To avoid this fate, you probably shouldn’t use your card to:

1. Get cash from an ATM

If you need cash right away and your checking account is running on empty, you might be tempted to use your credit card to take a cash advance from an ATM. After all, what’s the harm in borrowing against your credit line to get access to a little currency when you need it?

As it turns out, the harm comes in the form of fees — lots of them. For one thing, you’ll have to pay a cash-advance fee, which usually amounts to 2%-5% of the amount you’re withdrawing. Plus, there’s the ATM fee to consider. In addition, many credit cards charge a much higher interest rate on cash advances than the purchase APR you’re used to.

Given the astronomical expense that comes with using your credit card to take a cash advance from an ATM, it’s probably a good idea to just say “no.”
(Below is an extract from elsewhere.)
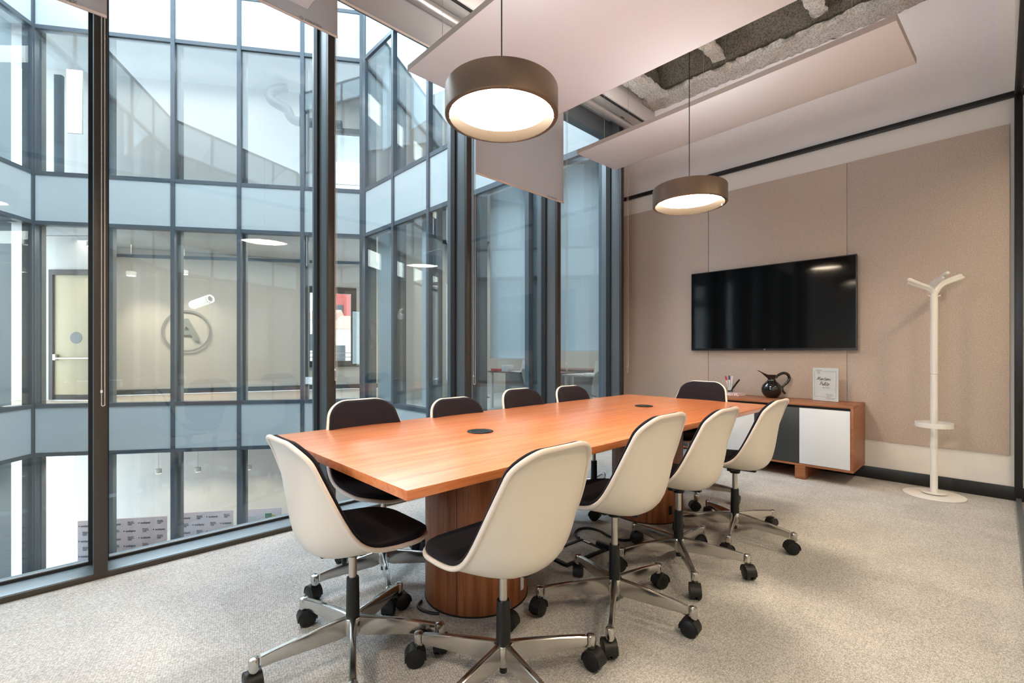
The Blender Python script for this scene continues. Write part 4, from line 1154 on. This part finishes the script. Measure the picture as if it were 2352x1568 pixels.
# left facade: light screens behind the glass
for k in range(5):
    f = (k + .5) / 5
    cx_, cy_ = -4.3 + 3.815 * f, 8.84 + 4.89 * f
    for z0, z1, fl in ((.05, 3.7, 'middle'), (4.85, 7.7, 'upper'), (-4.7, -1.1, 'lower')):
        t = box('left_blind', 'curtain', (-.42, .42, .22, .23, z0, z1), loc=(cx_, cy_, 0), rot=(0, 0, math.atan2(4.89, 3.815)))
        tag(t, 'pale blind in the far left courtyard facade, ' + fl + ' floor, ' + ('fifth', 'fourth', 'third', 'second', 'first')[k] + ' from the corner', 'blind', 'blinds behind the far left facade')
wallseg((-4.9, 9.3), (-.95, 14.36), -4.77, 8.9, 'room_grey', 'wall_left_room')
box('wall_left_far', 'room_grey', (-4.9, -4.8, 3.45, 9.3, -4.77, 8.9), kind='structure')
box('wall_own_upper', 'room_grey', (-4.4, 5.0, 2.9, 3.0, 4.75, 12.4), kind='structure')
box('wall_own_lower', 'room_grey', (-4.4, 5.0, 2.4, 2.5, -4.77, -.1), kind='structure')

# far outdoor view
gr = box('ground_far', 'slab', (-60, 90, 18, 110, -9.0, -8.8), kind='structure')
def bld(x, F, wpx, y0, y1, mt, roof, label, dep=6):
    t_ = (x - 1176) / FPX; c, s_ = math.cos(TH), math.sin(TH)
    p = Vector(((c + s_ * t_) * F, (s_ - c * t_) * F))
    w_ = wpx * F / FPX
    z1 = EYE + (YH - y0) * F / FPX
    t = empty('far_building', (p.x, p.y, -8.8), TH - R(90) + R(6)); tag(t, label, 'building')
    box('walls', mt, (-w_ / 2, w_ / 2, 0, dep, 0, z1 + 8.8), t)
    if roof: MB().add([(-w_ / 2 - .3, -.4, z1 + 8.8), (w_ / 2 + .3, -.4, z1 + 8.8), (w_ / 2 + .3, dep, z1 + 8.8), (-w_ / 2 - .3, dep, z1 + 8.8), (-w_ / 2 - .3, dep * .6, z1 + 10.0), (w_ / 2 + .3, dep * .6, z1 + 10.0)],
                      [(0, 1, 5, 4), (1, 2, 5), (2, 3, 4, 5), (3, 0, 4), (0, 3, 2, 1)]).build('roof', 'terracotta', t)
    nW = max(2, int(w_ / 2.2))
    for i in range(nW):
        x_ = -w_ / 2 + w_ * (i + .5) / nW
        box('window', 'dark_lacquer', (x_ - .35, x_ + .35, -.05, .02, z1 + 8.8 - 2.6, z1 + 8.8 - 1.2), t)
bld(765, 46, 60, 672, 800, 'brick_red', False, 'distant red-clad building seen through the opposite window')
bld(725, 40, 50, 735, 850, 'render_white', True, 'distant white building with tiled roof, left in the opposite window')
bld(800, 34, 70, 755, 860, 'render_cream', True, 'distant cream building low in the opposite window')

# ------------------------------------------------------------------ fill lights added for the neighbouring rooms and the corridor
q = l2(3.2, 1.5); q = l2(3.0, 1.0); area('opposite_room_fill', (q.x, q.y, 3.7), 6, 1.2, 130, (1, .92, .82), (0, 0, AANG))
q2 = l2(2.6, .40); area('opposite_lower_fill', (q2.x, q2.y, -1.25), 5.6, .25, 48, (1, .93, .84), (R(18), 0, AANG))
q = l2(3.0, .75); area('opposite_upper_fill', (q.x, q.y, 7.7), 6, .6, 60, (1, .93, .84), (0, 0, AANG))
area('office_fill', (7.4, 6.6, 3.7), 3, 4.5, 120, (1, .95, .88))
area('office_upper_fill', (7.4, 6.6, 7.7), 3, 4.5, 80, (1, .95, .9))
for k, (u, v) in enumerate(((4.0, -.95), (2.6, -.95), (1.2, -.95), (-.2, -.95))):  # downlights added out of view to brighten the room
    d = bpy.data.lights.new('corridor_fill_light', 'AREA'); d.shape = 'DISK'; d.size = .13; d.energy = 27; d.color = (1, .80, .56); d.spread = R(150)
    o = bpy.data.objects.new('corridor_fill_light', d); o.location = (u, v, 3.07); C.objects.link(o)
    t = MB().lathe([(.068, 3.072), (.085, 3.072), (.085, 3.095), (.068, 3.095)], 32, closed=True).build('added_downlight_ring', 'whitep', None, (u, v, 0))
    tag(t, 'added corridor downlight, out of view beyond the glass partition, ' + ('nearest the television wall', 'second from the television wall', 'third from the television wall', 'beside the camera')[k], 'lamp', 'added corridor downlights')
2. Charge more than your total credit line

You might think that your credit limit is just that — a limit. But it actually is possible to charge more than your total credit line. Eventually, of course, there will come a time when your issuer cuts you off for good. But generally that time won’t come until you’ve racked up some significant overlimit fees and done serious damage to your credit score.

The good news, though, is that charging beyond your credit limit is more difficult than it used to be. As a result of the CARD Act of 2009, consumers must now opt in with their credit card issuers to be allowed to exceed their designated credit limits. Because of this provision of the Act, the Consumer Financial Protection Bureau (CFPB) found that overlimit fees were “effectively eliminated” by 2013.

Still, you can give your issuer consent to allow you to blow past your limit. But given that most overlimit fees run $25-$35 a pop, you probably shouldn’t.

» MORE: How to pay off debt

3. Finance a large, unnecessary purchase

If you don’t have the available funds to purchase an item you really want, turning to your credit card for financing might be your first impulse. Again, this is certainly something you could do – but it’s probably not wise.

For one thing, most credit cards carry double-digit APRs. If you don’t pay off your balance in full at the end of the month, you’re going to get slammed with interest charges. What’s worse, they’ll keep accruing month over month. This means that a $1,000 TV could end up costing you significantly more than its sticker price by the time you’re finished paying it off. If you absolutely have to buy something that you can’t pay off in full when the bill comes due, at least use a card that offers a long 0% introductory rate on purchases.

However, keep in mind that a 0% promotion won’t solve the other problem that comes with using your card for a large, unnecessary purchase. If the item you’re coveting will eat up more than 30% of the available credit on your card, your credit score could be jeopardized. A high credit utilization ratio will do damage to the 30% of your score determined by amounts owed, and the negative effect on your overall score might be significant.

All in all, it’s usually not worth it to swipe your card for an item you really can’t afford.